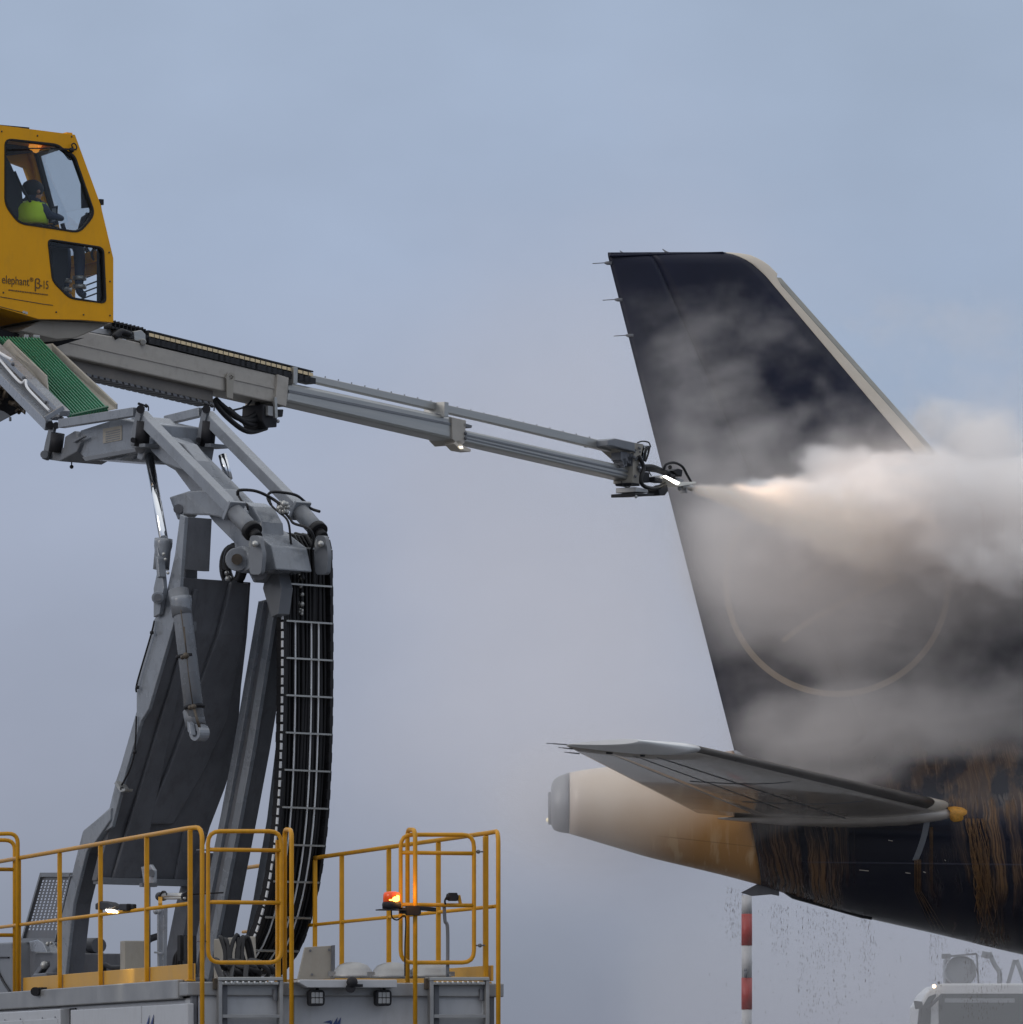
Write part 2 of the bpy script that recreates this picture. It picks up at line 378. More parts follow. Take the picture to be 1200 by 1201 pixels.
# gate return at the far left front of the deck
b = MB(); b.tube(round_path([T(-.5, 6.3, 1.26), T(.04, 6.3, 1.26), T(.04, 6.3, 0)], .08), R1, 10)
b.cyl(T(-.5, 6.3, 1.02), T(.04, 6.3, 1.02), .016, 8); b.cyl(T(-.5, 6.3, .48), T(.04, 6.3, .48), .016, 8)
b.tube(round_path([T(-.5, 5.9, 1.28), T(-.02, 5.9, 1.30), T(-.02, 5.9, 0)], .08), R1, 10)
b.build('front_gate', M['rail'], truck)
# ladders
def ladder(x0, x1):
    b = MB()
    for xa in (x0+1.5, x1-3):
        b.prism([r(xa-1, 1147, -.12), r(xa+3.4, 1147, -.12), r(xa+3.4, 1320, -.12), r(xa-1, 1320, -.12)], DD*.07)
    q = b.build('ladder', M['alud'], truck, .003)
    for y in (1190, 1234, 1278):
        b = MB(); b.prism([r(x0+5, y, -.115), r(x1-4, y, -.115), r(x1-4, y+4, -.115), r(x0+5, y+4, -.115)], DD*.06)
        b.build('rung', M['alud'], q, .002)
    b = MB(); b.prism([r(x0, 1146, -.13), r(x1, 1146, -.13), r(x1, 1150, -.13), r(x0, 1150, -.13)], DD*.13)
    b.prism([r(x0+4, 1151.5, -.12), r(x1-5, 1151.5, -.12), r(x1-5, 1155, -.12), r(x0+4, 1155, -.12)], DD*.10)
    b.build('step', M['alu'], q, .003)
    b = MB(); 
    for i in range(9):
        xx = x0+9+(x1-x0-22)*i/8; b.cyl(r(xx, 1151, -.135), r(xx, 1153.4, -.135), .008, 6)
    b.build('tread_teeth', M['white_rod'], q)
    b = MB(); b.prism([r(x0+3, 1156, -.01), r(x0+9, 1156, -.01), r(x0+9, 1320, -.01), r(x0+3, 1320, -.01)], DD*-.05)
    b.cyl(r(x1-9, 1160, -.06), r(x1-9, 1174, -.06), .02, 8); b.build('bracket', M['dgrey'], q, .003)
    b = MB()
    b.prism([r(x0+10, 1157, -.005), r(x1-8, 1157, -.005), r(x1-8, 1320, -.005), r(x0+10, 1320, -.005)], DD*-.012)
    b.build('back_plate', M['white'], q)
    b = MB(); b.box(r(x0-2, 1154, -.06), .05, .05, .08, DE, DD); b.build('latch', M['bronze'], q, .004)
ladder(256, 332); ladder(504, 574)
# light bar with camera, work lights
b = MB(); b.prism([r(352, 1149, -.2), r(466, 1149, -.2), r(466, 1158.5, -.2), r(361, 1158.5, -.2), r(350, 1152, -.2)], DD*.2)
b.build('light_shelf', M['white'], truck, .006)
b = MB(); b.ball(r(413, 1152, -.25), .042, 12); b.cyl(r(411, 1159, -.26), r(411.5, 1159, -.16), .035, 14); b.box(r(420, 1156, -.23), .06, .05, .02, DE, DD); b.build('rear_camera', M['blackp'], truck)
for x in (372, 450.5):
    b = MB(); b.prism([q for q in round_poly([r(x-9, 1161, -.16), r(x+9, 1161, -.16), r(x+9, 1180, -.16), r(x-9, 1180, -.16)], .03)], DD*.08)
    b.cyl(r(x, 1158, -.12), r(x, 1163, -.12), .012, 8)
    wl = b.build('work_light', M['blackp'], truck, .006)
    b = MB()
    for i in range(3):
        for j in range(2): b.box(r(x-4.6+i*4.6, 1167+j*7, -.163), .026, .008, .038, DE, DD)
    b.build('lens', M['clear2'] if 'clear2' in M else M['alud'], wl, .003)
# deck domes
for x, y, rr_, v in ((414, 1146, .155, 1.3), (460, 1146.5, .155, .6), (504, 1146, .155, .55)):
    c = r(x, y+1, v); b = MB()
    rings = []
    for t, z in ((1.05, 0), (1.05, .02), (.95, .03), (.9, .06), (.7, .095), (.35, .115), (.01, .12)):
        rings.append([c+V((math.cos(a)*rr_*t, math.sin(a)*rr_*t, z)) for a in [2*math.pi*k/20 for k in range(20)]])
    b.loft(rings); b.box(c+DE*rr_*1.05+V((0, 0, .03)), .05, .04, .035, DE, DD); b.box(c-DE*rr_*1.05+V((0, 0, .03)), .05, .04, .035, DE, DD)
    b.build('tank_lid', M['alud'], truck)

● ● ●

Your task:
Reproduce each line exactly, please, except for any pictures.

Result below:
Write part 2 of the bpy script that recreates this picture. It picks up at line 378. More parts follow. Take the picture to be 1200 by 1201 pixels.
# gate return at the far left front of the deck
b = MB(); b.tube(round_path([T(-.5, 6.3, 1.26), T(.04, 6.3, 1.26), T(.04, 6.3, 0)], .08), R1, 10)
b.cyl(T(-.5, 6.3, 1.02), T(.04, 6.3, 1.02), .016, 8); b.cyl(T(-.5, 6.3, .48), T(.04, 6.3, .48), .016, 8)
b.tube(round_path([T(-.5, 5.9, 1.28), T(-.02, 5.9, 1.30), T(-.02, 5.9, 0)], .08), R1, 10)
b.build('front_gate', M['rail'], truck)
# ladders
def ladder(x0, x1):
    b = MB()
    for xa in (x0+1.5, x1-3):
        b.prism([r(xa-1, 1147, -.12), r(xa+3.4, 1147, -.12), r(xa+3.4, 1320, -.12), r(xa-1, 1320, -.12)], DD*.07)
    q = b.build('ladder', M['alud'], truck, .003)
    for y in (1190, 1234, 1278):
        b = MB(); b.prism([r(x0+5, y, -.115), r(x1-4, y, -.115), r(x1-4, y+4, -.115), r(x0+5, y+4, -.115)], DD*.06)
        b.build('rung', M['alud'], q, .002)
    b = MB(); b.prism([r(x0, 1146, -.13), r(x1, 1146, -.13), r(x1, 1150, -.13), r(x0, 1150, -.13)], DD*.13)
    b.prism([r(x0+4, 1151.5, -.12), r(x1-5, 1151.5, -.12), r(x1-5, 1155, -.12), r(x0+4, 1155, -.12)], DD*.10)
    b.build('step', M['alu'], q, .003)
    b = MB(); 
    for i in range(9):
        xx = x0+9+(x1-x0-22)*i/8; b.cyl(r(xx, 1151, -.135), r(xx, 1153.4, -.135), .008, 6)
    b.build('tread_teeth', M['white_rod'], q)
    b = MB(); b.prism([r(x0+3, 1156, -.01), r(x0+9, 1156, -.01), r(x0+9, 1320, -.01), r(x0+3, 1320, -.01)], DD*-.05)
    b.cyl(r(x1-9, 1160, -.06), r(x1-9, 1174, -.06), .02, 8); b.build('bracket', M['dgrey'], q, .003)
    b = MB()
    b.prism([r(x0+10, 1157, -.005), r(x1-8, 1157, -.005), r(x1-8, 1320, -.005), r(x0+10, 1320, -.005)], DD*-.012)
    b.build('back_plate', M['white'], q)
    b = MB(); b.box(r(x0-2, 1154, -.06), .05, .05, .08, DE, DD); b.build('latch', M['bronze'], q, .004)
ladder(256, 332); ladder(504, 574)
# light bar with camera, work lights
b = MB(); b.prism([r(352, 1149, -.2), r(466, 1149, -.2), r(466, 1158.5, -.2), r(361, 1158.5, -.2), r(350, 1152, -.2)], DD*.2)
b.build('light_shelf', M['white'], truck, .006)
b = MB(); b.ball(r(413, 1152, -.25), .042, 12); b.cyl(r(411, 1159, -.26), r(411.5, 1159, -.16), .035, 14); b.box(r(420, 1156, -.23), .06, .05, .02, DE, DD); b.build('rear_camera', M['blackp'], truck)
for x in (372, 450.5):
    b = MB(); b.prism([q for q in round_poly([r(x-9, 1161, -.16), r(x+9, 1161, -.16), r(x+9, 1180, -.16), r(x-9, 1180, -.16)], .03)], DD*.08)
    b.cyl(r(x, 1158, -.12), r(x, 1163, -.12), .012, 8)
    wl = b.build('work_light', M['blackp'], truck, .006)
    b = MB()
    for i in range(3):
        for j in range(2): b.box(r(x-4.6+i*4.6, 1167+j*7, -.163), .026, .008, .038, DE, DD)
    b.build('lens', M['clear2'] if 'clear2' in M else M['alud'], wl, .003)
# deck domes
for x, y, rr_, v in ((414, 1146, .155, 1.3), (460, 1146.5, .155, .6), (504, 1146, .155, .55)):
    c = r(x, y+1, v); b = MB()
    rings = []
    for t, z in ((1.05, 0), (1.05, .02), (.95, .03), (.9, .06), (.7, .095), (.35, .115), (.01, .12)):
        rings.append([c+V((math.cos(a)*rr_*t, math.sin(a)*rr_*t, z)) for a in [2*math.pi*k/20 for k in range(20)]])
    b.loft(rings); b.box(c+DE*rr_*1.05+V((0, 0, .03)), .05, .04, .035, DE, DD); b.box(c-DE*rr_*1.05+V((0, 0, .03)), .05, .04, .035, DE, DD)
    b.build('tank_lid', M['alud'], truck)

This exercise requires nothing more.